== EXERCISE OBJECTIVE ==
Please give the listing again in its entirety, exactly as written.

## BEGIN DATASET EXTRACT

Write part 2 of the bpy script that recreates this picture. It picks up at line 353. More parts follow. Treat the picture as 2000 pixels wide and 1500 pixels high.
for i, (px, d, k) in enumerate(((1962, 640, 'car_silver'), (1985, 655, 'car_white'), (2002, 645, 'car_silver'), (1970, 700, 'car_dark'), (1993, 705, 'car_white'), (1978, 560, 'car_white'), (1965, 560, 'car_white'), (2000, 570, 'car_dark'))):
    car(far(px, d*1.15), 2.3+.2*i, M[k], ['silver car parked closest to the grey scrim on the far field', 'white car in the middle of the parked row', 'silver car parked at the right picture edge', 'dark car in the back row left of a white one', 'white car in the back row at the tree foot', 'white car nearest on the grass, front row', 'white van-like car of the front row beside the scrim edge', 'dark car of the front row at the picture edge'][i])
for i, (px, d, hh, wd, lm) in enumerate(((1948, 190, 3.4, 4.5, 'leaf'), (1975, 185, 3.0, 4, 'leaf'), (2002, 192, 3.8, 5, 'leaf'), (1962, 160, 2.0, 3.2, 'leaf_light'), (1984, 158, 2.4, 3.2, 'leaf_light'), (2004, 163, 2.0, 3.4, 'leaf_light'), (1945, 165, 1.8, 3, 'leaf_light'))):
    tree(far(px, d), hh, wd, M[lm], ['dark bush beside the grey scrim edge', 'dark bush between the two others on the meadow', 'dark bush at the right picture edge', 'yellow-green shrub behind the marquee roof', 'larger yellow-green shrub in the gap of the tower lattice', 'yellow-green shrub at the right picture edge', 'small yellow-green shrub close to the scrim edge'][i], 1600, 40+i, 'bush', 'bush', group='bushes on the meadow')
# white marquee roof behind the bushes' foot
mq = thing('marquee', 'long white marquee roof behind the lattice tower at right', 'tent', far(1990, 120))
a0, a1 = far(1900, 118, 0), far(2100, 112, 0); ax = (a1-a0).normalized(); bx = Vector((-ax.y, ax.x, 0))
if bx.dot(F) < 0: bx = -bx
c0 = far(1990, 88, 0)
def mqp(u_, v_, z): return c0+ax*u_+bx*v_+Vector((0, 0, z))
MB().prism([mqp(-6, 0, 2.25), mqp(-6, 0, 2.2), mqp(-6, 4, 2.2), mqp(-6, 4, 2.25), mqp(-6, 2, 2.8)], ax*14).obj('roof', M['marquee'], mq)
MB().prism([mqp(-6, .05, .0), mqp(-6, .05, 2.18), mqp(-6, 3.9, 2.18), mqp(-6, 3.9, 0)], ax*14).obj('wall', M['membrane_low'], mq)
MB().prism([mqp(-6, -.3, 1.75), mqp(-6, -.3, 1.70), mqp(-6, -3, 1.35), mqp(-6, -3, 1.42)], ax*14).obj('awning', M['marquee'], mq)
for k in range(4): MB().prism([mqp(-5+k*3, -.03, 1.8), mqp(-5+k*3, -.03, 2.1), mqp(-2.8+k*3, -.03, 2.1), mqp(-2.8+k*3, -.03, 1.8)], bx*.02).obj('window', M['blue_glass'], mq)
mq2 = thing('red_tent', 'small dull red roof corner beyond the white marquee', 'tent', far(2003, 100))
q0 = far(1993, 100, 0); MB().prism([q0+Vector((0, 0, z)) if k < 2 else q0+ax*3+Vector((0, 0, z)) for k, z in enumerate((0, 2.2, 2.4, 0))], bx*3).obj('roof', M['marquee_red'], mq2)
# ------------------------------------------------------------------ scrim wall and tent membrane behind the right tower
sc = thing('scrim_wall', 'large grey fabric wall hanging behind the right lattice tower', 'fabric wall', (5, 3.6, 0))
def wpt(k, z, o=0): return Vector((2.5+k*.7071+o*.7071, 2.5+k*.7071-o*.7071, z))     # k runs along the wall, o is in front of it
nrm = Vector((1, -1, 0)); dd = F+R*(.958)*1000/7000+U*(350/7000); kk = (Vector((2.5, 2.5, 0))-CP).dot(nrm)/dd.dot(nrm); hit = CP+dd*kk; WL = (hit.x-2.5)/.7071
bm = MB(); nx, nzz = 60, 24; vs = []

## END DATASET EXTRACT

== OUTPUT FOR THIS EXERCISE ==
Write part 2 of the bpy script that recreates this picture. It picks up at line 353. More parts follow. Treat the picture as 2000 pixels wide and 1500 pixels high.
for i, (px, d, k) in enumerate(((1962, 640, 'car_silver'), (1985, 655, 'car_white'), (2002, 645, 'car_silver'), (1970, 700, 'car_dark'), (1993, 705, 'car_white'), (1978, 560, 'car_white'), (1965, 560, 'car_white'), (2000, 570, 'car_dark'))):
    car(far(px, d*1.15), 2.3+.2*i, M[k], ['silver car parked closest to the grey scrim on the far field', 'white car in the middle of the parked row', 'silver car parked at the right picture edge', 'dark car in the back row left of a white one', 'white car in the back row at the tree foot', 'white car nearest on the grass, front row', 'white van-like car of the front row beside the scrim edge', 'dark car of the front row at the picture edge'][i])
for i, (px, d, hh, wd, lm) in enumerate(((1948, 190, 3.4, 4.5, 'leaf'), (1975, 185, 3.0, 4, 'leaf'), (2002, 192, 3.8, 5, 'leaf'), (1962, 160, 2.0, 3.2, 'leaf_light'), (1984, 158, 2.4, 3.2, 'leaf_light'), (2004, 163, 2.0, 3.4, 'leaf_light'), (1945, 165, 1.8, 3, 'leaf_light'))):
    tree(far(px, d), hh, wd, M[lm], ['dark bush beside the grey scrim edge', 'dark bush between the two others on the meadow', 'dark bush at the right picture edge', 'yellow-green shrub behind the marquee roof', 'larger yellow-green shrub in the gap of the tower lattice', 'yellow-green shrub at the right picture edge', 'small yellow-green shrub close to the scrim edge'][i], 1600, 40+i, 'bush', 'bush', group='bushes on the meadow')
# white marquee roof behind the bushes' foot
mq = thing('marquee', 'long white marquee roof behind the lattice tower at right', 'tent', far(1990, 120))
a0, a1 = far(1900, 118, 0), far(2100, 112, 0); ax = (a1-a0).normalized(); bx = Vector((-ax.y, ax.x, 0))
if bx.dot(F) < 0: bx = -bx
c0 = far(1990, 88, 0)
def mqp(u_, v_, z): return c0+ax*u_+bx*v_+Vector((0, 0, z))
MB().prism([mqp(-6, 0, 2.25), mqp(-6, 0, 2.2), mqp(-6, 4, 2.2), mqp(-6, 4, 2.25), mqp(-6, 2, 2.8)], ax*14).obj('roof', M['marquee'], mq)
MB().prism([mqp(-6, .05, .0), mqp(-6, .05, 2.18), mqp(-6, 3.9, 2.18), mqp(-6, 3.9, 0)], ax*14).obj('wall', M['membrane_low'], mq)
MB().prism([mqp(-6, -.3, 1.75), mqp(-6, -.3, 1.70), mqp(-6, -3, 1.35), mqp(-6, -3, 1.42)], ax*14).obj('awning', M['marquee'], mq)
for k in range(4): MB().prism([mqp(-5+k*3, -.03, 1.8), mqp(-5+k*3, -.03, 2.1), mqp(-2.8+k*3, -.03, 2.1), mqp(-2.8+k*3, -.03, 1.8)], bx*.02).obj('window', M['blue_glass'], mq)
mq2 = thing('red_tent', 'small dull red roof corner beyond the white marquee', 'tent', far(2003, 100))
q0 = far(1993, 100, 0); MB().prism([q0+Vector((0, 0, z)) if k < 2 else q0+ax*3+Vector((0, 0, z)) for k, z in enumerate((0, 2.2, 2.4, 0))], bx*3).obj('roof', M['marquee_red'], mq2)
# ------------------------------------------------------------------ scrim wall and tent membrane behind the right tower
sc = thing('scrim_wall', 'large grey fabric wall hanging behind the right lattice tower', 'fabric wall', (5, 3.6, 0))
def wpt(k, z, o=0): return Vector((2.5+k*.7071+o*.7071, 2.5+k*.7071-o*.7071, z))     # k runs along the wall, o is in front of it
nrm = Vector((1, -1, 0)); dd = F+R*(.958)*1000/7000+U*(350/7000); kk = (Vector((2.5, 2.5, 0))-CP).dot(nrm)/dd.dot(nrm); hit = CP+dd*kk; WL = (hit.x-2.5)/.7071
bm = MB(); nx, nzz = 60, 24; vs = []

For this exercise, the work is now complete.